Criticism, including mine, greeted the University of Connecticut’s plan to build a new dorm to house its 40 black student males. That pressure caused the “black dorm” to be revised: it would be “open” to non-blacks who identify with the “African-American male experience”. Stubbornly college officials held fast to the idea that blacks would be assigned to separate spaces in the dorm in order to create a “living community” for black male students, to “help” one another and create a “living community” that would elevate a low black graduation rate.
But why is it acceptable for a public–government-funded–university to start classifying, stereotyping and differently treating its undergraduates on the sole basis of their skin color? Didn’t the nation as far back as the unanimous 1954 US Supreme Court Brown decision ban as odious and unconstitutional practices, as suspect and baseless, classifications based on a student’s race?
Today, however, when it comes to black students, governmental bodies still fall back reflexively to the impulse for racial separatism. That’s bad enough when militant black students, full of rage, demand separate facilities and “safe spaces” on campus. It’s worse news when the colleges, like the University of Connecticut, surrender to such demands to buy campus peace. Worse, when public college officials on their own initiate separate dormitory spaces based on skin color–as a supposed benefit for their black students–that’s Orwellian double talk, reprehensible racial paternalism and outright condescension.
Such separatism is, also, on its face ostensibly illegal and unconstitutional.

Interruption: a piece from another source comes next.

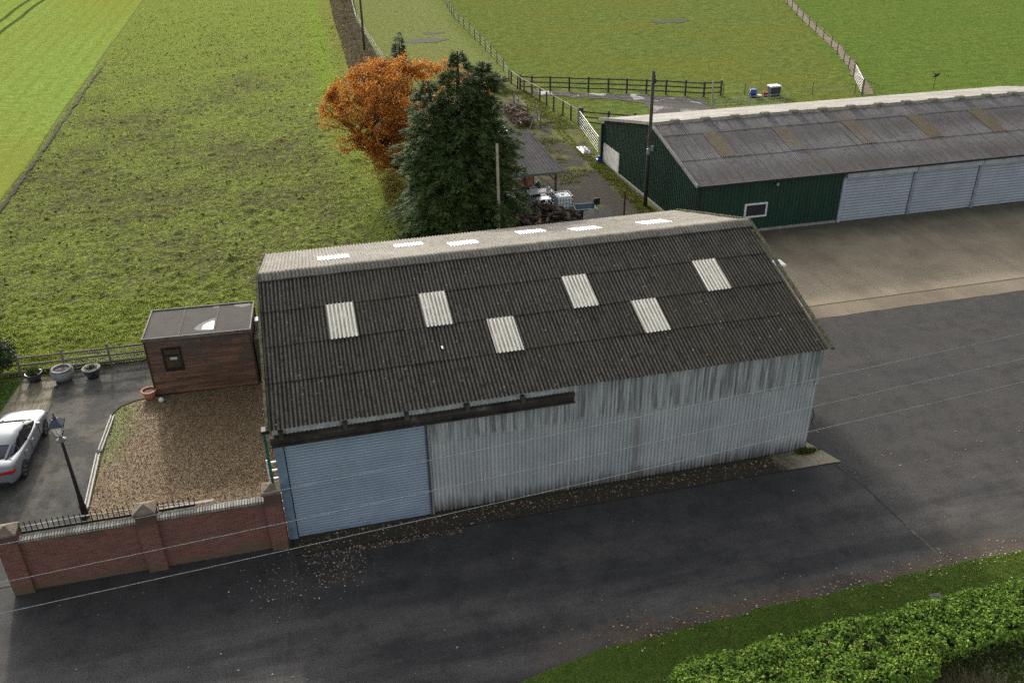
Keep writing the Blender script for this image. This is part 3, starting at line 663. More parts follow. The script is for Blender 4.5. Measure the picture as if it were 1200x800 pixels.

Shockingly, the UConn trustees and Governor of Connecticut have been silent accessories to racial tripe. They have obliged college officials who want to set up on its Storrs campus separate spaces–corridors or floors–for black males in a dorm. Not unexpectedly, UConn is witholding its records that will expose its racial steering and demarcations for the dormitory housing. They have clammed up, and hid from public inspection the identity of the “private” educational foundation that is funding the dorm, and they’ve scrubbed, through redactions, the identities of college officials who have signed off on it.
This is what happens when officials evade the law and banter in double talk. They actually intend to cluster in sections or on floors the black men. And to justify their race-based actions they seek to bamboozle black men and others on campus into seeing this separatist scheming as an “educational” benefit for the black males–arguing that because black men’s graduation rates are lower as a group than their peers of other “races”, black males at UConn are “at risk.”
And there’s the rub.
Seeing black male students not as individuals but as racial entities, as stereotypes, as “different” from their peers of all other colors, is a 21st century repeal of civil rights laws that firmly declared an end to all that. So, where are the strong voices on civil rights to oppose this obfuscation of higher education’s once inviolable principles of equal opportunity, access, and equality of treatment? UConn isn’t alone but it’s unique in its pretensions that it’s doing blacks a favor by backtracking and ignoring state and federal laws that prohibit differential treatment solely because of a person’s skin color. That’s so wrong. It’s time for the sane voices to speak up in disgust.
I firmly believe the purpose of the BLM movement is to generate racial hatred. Everything they do is divisive. It turns whites into “the other” to be despised, and that othering is guaranteed to engender backlash.
My comment: Thank you for writing this.
This is just one growth in an environment constituted by what Meyers rightly , in my opinion, remarks and objects to: treating all individual black persons as “racial entities.” The clearest view of this environment is to be had in the black lives matter–all lives matter dialectic.
The entire thrust of all current black protest, being carried on under the terms “whiteness,” “white privilege,” “white supremacy,” “micro-aggressions,” “marginalized,” “voiceless” and others (and also including all of the usual empirical utilitarian claims, (black college graduation rates, e.g.)), is a fundamental belief that blacks cannot coexist with whites, cannot live in a white presence, except either separately or with some sort of radical change in white people, a change that is indeterminate but seems to involve white people seeing and thinking of themselves as black people (or at least black activists, intellectuals and others who routinely publicize their own opinions)) see and think of them. Failing that, coexistence must be separate and distinct existence if blacks are to be able to live as blacks (African-Americans) according to African-American culture and aesthetics.
The UConn dorm is just one instantiation of this race entity-based logic. That logic is currently being given an unprecedented latitude of expression and action. Personally, I do not see a ready resolution, as I am not convinced blacks are wrong in this logic, but I am convinced that the vaguely dreamed of “radical white change” is just that–a dream.